WORK TO BE COMPLETED:
Retype only the lines running from the line that contains "Write the bpy" to the line that contains "XW, YW = 11.45, 10.03", inclusive, and leave the pictures behind.

[Scene modeling code data]
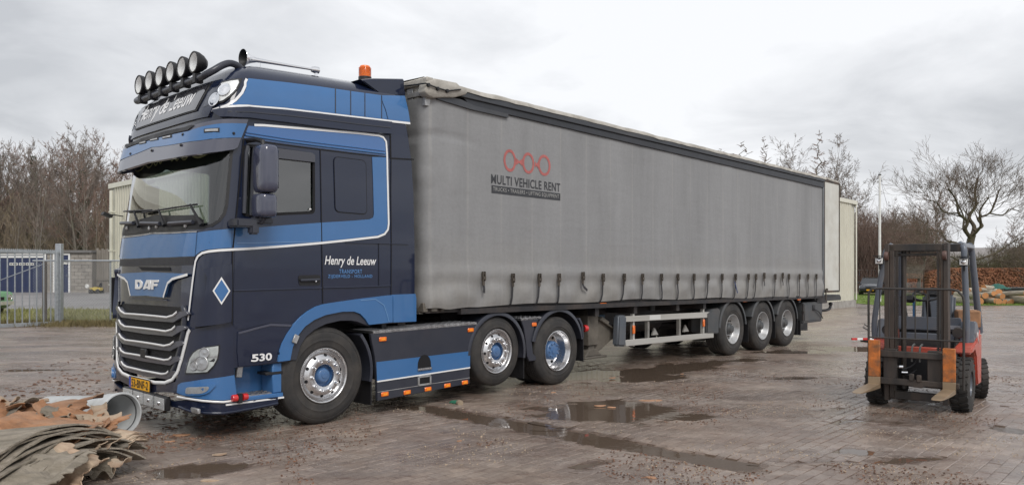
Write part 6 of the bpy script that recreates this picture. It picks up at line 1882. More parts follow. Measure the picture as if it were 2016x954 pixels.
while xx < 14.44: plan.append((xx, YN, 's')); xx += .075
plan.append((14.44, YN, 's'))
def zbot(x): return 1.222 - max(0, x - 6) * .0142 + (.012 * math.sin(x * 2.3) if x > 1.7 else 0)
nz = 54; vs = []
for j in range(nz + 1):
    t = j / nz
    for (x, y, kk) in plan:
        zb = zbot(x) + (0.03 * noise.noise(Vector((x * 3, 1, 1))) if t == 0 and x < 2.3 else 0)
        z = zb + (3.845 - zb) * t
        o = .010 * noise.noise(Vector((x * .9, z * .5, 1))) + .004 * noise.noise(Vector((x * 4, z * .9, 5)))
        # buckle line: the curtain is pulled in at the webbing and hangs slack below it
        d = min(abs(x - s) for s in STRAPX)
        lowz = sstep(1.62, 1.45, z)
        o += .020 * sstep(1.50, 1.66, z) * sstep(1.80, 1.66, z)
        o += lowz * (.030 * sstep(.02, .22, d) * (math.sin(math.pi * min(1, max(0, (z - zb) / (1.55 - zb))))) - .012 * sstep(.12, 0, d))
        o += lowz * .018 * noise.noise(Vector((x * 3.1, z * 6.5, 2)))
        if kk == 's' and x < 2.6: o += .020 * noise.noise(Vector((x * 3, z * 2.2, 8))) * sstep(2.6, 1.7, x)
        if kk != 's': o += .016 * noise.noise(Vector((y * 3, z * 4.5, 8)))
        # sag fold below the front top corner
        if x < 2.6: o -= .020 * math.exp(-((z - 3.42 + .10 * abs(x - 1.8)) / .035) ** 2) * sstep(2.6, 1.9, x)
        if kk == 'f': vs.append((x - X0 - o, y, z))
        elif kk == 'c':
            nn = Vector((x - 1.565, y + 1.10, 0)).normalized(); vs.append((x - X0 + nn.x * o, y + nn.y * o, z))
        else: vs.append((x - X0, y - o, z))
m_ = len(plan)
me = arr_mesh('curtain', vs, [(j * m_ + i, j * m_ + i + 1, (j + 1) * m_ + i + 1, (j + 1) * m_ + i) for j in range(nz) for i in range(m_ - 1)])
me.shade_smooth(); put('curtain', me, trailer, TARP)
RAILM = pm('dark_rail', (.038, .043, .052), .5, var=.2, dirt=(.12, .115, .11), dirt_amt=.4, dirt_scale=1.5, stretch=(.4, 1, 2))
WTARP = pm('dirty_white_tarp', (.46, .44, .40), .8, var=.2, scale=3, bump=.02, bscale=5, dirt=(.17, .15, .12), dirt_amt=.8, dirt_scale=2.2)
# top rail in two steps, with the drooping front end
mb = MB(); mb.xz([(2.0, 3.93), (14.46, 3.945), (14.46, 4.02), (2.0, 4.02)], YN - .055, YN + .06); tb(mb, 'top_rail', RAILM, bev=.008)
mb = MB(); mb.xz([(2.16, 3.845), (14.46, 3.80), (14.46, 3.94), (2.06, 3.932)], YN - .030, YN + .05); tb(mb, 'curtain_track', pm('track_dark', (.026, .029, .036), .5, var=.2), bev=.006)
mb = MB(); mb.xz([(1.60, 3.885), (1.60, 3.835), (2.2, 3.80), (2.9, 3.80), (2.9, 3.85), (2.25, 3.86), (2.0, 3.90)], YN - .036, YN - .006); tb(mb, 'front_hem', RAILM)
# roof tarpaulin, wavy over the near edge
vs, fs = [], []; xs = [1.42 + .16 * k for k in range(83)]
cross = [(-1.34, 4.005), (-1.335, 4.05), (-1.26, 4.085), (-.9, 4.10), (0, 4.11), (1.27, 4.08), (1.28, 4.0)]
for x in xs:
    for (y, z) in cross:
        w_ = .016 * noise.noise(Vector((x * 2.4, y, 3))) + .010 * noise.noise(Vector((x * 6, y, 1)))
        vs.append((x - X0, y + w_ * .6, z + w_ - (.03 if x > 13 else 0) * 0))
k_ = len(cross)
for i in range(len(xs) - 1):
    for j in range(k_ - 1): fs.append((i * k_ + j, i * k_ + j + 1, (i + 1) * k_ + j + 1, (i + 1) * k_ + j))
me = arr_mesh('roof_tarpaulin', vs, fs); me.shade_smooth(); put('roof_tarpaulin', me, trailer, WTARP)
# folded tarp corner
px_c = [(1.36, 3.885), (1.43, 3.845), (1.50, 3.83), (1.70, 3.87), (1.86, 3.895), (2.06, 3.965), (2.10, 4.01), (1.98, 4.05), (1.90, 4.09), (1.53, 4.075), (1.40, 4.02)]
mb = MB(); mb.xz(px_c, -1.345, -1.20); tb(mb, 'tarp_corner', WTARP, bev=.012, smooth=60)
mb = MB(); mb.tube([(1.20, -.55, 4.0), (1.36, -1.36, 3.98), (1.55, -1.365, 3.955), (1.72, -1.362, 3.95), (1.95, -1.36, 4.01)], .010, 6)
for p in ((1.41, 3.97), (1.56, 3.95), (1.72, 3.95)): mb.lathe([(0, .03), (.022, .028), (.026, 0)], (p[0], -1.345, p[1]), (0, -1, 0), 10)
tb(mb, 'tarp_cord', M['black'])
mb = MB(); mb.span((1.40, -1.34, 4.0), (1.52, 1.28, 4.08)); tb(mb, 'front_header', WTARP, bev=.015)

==

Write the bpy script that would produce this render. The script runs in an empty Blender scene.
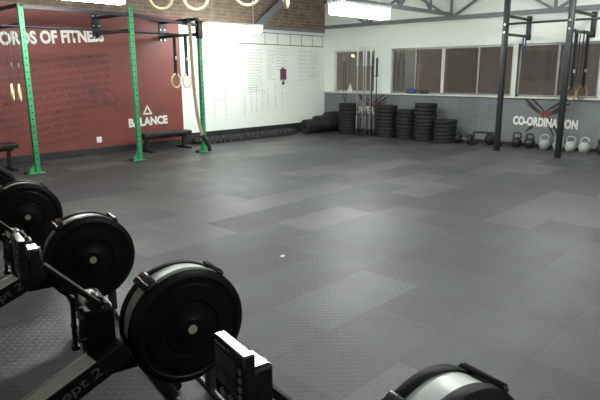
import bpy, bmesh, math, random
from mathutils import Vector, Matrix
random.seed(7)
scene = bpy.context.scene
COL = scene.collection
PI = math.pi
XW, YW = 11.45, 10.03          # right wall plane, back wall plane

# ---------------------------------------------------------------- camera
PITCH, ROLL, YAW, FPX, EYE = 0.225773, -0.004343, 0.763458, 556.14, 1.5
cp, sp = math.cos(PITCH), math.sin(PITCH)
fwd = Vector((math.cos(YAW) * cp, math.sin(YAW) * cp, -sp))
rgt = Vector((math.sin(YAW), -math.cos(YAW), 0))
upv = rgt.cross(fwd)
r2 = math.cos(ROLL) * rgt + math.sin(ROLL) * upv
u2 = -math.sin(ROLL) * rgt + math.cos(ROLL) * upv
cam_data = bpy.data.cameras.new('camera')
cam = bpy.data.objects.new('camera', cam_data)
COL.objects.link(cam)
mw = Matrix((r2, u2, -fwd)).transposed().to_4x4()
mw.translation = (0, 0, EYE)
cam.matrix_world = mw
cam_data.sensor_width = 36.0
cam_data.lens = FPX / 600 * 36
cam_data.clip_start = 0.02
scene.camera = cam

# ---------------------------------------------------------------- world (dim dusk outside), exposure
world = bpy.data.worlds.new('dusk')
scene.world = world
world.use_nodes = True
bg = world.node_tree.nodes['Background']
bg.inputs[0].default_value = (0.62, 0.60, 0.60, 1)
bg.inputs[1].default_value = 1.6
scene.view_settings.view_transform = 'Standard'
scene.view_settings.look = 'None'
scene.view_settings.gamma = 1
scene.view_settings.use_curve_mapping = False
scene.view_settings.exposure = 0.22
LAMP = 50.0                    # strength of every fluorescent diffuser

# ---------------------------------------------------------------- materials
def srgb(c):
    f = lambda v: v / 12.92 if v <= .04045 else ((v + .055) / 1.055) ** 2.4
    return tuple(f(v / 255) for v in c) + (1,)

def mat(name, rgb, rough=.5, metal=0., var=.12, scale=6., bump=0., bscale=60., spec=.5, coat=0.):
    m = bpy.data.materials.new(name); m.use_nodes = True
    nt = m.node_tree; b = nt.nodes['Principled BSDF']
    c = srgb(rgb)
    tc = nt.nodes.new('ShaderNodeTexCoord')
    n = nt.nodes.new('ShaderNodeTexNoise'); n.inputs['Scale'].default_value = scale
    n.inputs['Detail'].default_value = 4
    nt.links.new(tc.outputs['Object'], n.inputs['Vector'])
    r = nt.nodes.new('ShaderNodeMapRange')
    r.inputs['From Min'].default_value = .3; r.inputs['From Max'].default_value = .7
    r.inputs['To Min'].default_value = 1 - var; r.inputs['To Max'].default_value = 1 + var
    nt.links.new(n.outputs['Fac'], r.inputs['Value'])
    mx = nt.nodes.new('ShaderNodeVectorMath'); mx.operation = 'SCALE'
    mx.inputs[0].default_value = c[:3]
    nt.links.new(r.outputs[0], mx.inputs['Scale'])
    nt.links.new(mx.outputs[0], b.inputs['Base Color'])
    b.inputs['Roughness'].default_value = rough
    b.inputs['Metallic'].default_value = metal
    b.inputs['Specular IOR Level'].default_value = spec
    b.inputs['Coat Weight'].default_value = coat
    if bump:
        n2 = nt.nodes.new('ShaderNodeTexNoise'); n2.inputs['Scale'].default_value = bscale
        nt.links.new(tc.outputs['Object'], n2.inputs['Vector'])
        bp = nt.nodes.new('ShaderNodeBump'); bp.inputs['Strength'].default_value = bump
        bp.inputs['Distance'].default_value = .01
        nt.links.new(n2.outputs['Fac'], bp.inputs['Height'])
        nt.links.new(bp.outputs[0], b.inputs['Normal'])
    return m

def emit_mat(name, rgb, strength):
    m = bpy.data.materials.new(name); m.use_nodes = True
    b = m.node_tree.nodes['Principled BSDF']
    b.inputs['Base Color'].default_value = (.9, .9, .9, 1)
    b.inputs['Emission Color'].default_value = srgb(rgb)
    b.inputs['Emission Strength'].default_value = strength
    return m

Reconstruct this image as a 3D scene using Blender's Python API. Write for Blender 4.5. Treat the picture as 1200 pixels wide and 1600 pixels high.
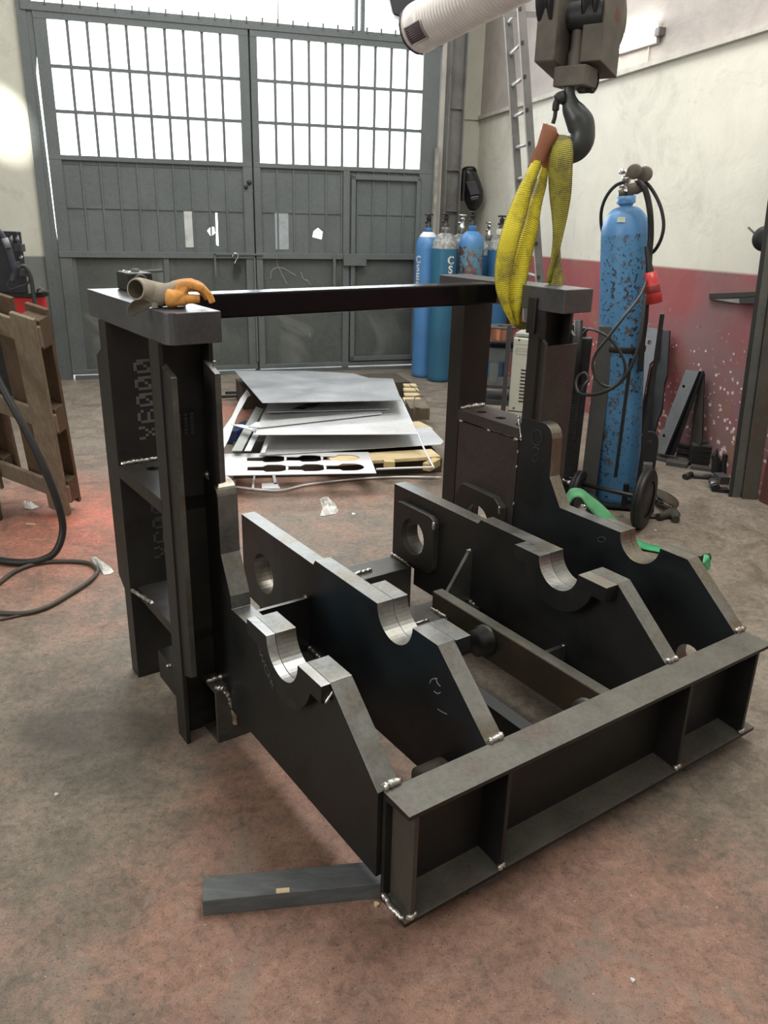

* * *

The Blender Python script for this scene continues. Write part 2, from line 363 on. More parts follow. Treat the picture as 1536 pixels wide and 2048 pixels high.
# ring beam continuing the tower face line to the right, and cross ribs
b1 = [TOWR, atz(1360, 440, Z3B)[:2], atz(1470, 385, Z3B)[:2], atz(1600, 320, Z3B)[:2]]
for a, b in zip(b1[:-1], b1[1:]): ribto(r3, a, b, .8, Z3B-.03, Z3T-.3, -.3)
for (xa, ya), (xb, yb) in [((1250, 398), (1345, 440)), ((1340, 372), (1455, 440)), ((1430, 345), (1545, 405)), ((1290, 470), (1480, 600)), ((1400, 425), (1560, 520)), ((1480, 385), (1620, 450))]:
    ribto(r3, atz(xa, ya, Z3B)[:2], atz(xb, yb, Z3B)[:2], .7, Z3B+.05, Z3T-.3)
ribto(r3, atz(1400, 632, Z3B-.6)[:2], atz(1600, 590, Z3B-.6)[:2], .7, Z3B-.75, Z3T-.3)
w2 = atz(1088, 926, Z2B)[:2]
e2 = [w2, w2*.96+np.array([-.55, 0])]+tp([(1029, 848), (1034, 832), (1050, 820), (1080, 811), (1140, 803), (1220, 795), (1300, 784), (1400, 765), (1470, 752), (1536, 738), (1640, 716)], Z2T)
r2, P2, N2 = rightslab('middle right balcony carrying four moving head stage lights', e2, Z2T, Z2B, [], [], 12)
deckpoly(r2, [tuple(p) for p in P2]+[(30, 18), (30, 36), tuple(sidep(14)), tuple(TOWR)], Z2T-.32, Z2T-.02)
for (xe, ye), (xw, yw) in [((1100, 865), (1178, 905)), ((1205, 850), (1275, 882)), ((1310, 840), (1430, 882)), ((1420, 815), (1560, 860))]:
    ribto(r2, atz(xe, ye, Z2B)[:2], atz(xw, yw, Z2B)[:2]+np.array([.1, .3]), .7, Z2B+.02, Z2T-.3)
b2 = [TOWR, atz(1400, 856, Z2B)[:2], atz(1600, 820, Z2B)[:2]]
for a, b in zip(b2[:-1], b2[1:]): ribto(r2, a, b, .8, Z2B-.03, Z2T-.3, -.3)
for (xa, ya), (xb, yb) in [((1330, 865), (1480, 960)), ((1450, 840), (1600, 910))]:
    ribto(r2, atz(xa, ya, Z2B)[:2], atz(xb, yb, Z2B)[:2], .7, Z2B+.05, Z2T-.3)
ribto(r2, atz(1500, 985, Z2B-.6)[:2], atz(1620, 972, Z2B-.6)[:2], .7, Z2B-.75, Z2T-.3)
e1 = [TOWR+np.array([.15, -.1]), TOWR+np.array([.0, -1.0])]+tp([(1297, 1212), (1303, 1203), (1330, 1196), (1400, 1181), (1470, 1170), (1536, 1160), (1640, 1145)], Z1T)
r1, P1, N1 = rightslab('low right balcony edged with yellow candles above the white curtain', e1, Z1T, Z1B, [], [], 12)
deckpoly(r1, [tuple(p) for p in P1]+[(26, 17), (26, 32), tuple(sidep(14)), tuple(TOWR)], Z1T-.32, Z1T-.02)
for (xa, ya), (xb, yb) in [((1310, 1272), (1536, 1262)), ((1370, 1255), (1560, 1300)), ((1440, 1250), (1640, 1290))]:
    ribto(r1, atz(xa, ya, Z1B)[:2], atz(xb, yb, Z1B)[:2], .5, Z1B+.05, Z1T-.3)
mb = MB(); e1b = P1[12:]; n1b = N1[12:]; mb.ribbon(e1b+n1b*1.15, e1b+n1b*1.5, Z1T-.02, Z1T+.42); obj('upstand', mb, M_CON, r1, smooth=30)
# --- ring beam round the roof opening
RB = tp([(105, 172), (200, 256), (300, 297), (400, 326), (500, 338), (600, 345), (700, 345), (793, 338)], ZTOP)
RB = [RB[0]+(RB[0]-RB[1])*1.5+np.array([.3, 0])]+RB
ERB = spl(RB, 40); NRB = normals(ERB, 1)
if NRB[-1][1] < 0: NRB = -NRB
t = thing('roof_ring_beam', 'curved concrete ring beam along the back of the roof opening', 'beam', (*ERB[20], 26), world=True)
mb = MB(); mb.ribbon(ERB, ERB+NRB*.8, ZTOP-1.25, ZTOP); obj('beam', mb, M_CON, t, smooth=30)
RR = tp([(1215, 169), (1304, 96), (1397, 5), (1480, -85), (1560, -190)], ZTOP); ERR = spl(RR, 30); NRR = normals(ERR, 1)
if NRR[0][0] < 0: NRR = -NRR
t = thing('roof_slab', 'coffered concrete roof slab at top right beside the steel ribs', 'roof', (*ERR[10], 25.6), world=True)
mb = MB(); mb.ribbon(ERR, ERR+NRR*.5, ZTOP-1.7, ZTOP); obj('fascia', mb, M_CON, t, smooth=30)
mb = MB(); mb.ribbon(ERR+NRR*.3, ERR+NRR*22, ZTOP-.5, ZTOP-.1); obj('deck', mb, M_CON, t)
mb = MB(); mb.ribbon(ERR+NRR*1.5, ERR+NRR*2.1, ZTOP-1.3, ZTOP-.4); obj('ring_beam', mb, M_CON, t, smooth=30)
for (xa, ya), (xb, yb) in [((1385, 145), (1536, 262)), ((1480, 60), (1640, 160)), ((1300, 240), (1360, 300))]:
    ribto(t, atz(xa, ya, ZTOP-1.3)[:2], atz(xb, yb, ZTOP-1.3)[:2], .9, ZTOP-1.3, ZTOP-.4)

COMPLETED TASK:
Write the bpy script that would produce this render. The script runs in an empty Blender scene.
import bpy, bmesh, math, random
from mathutils import Vector, Matrix
random.seed(7)
scene = bpy.context.scene
COL = scene.collection
PI = math.pi
XW, YW = 11.45, 10.03          # right wall plane, back wall plane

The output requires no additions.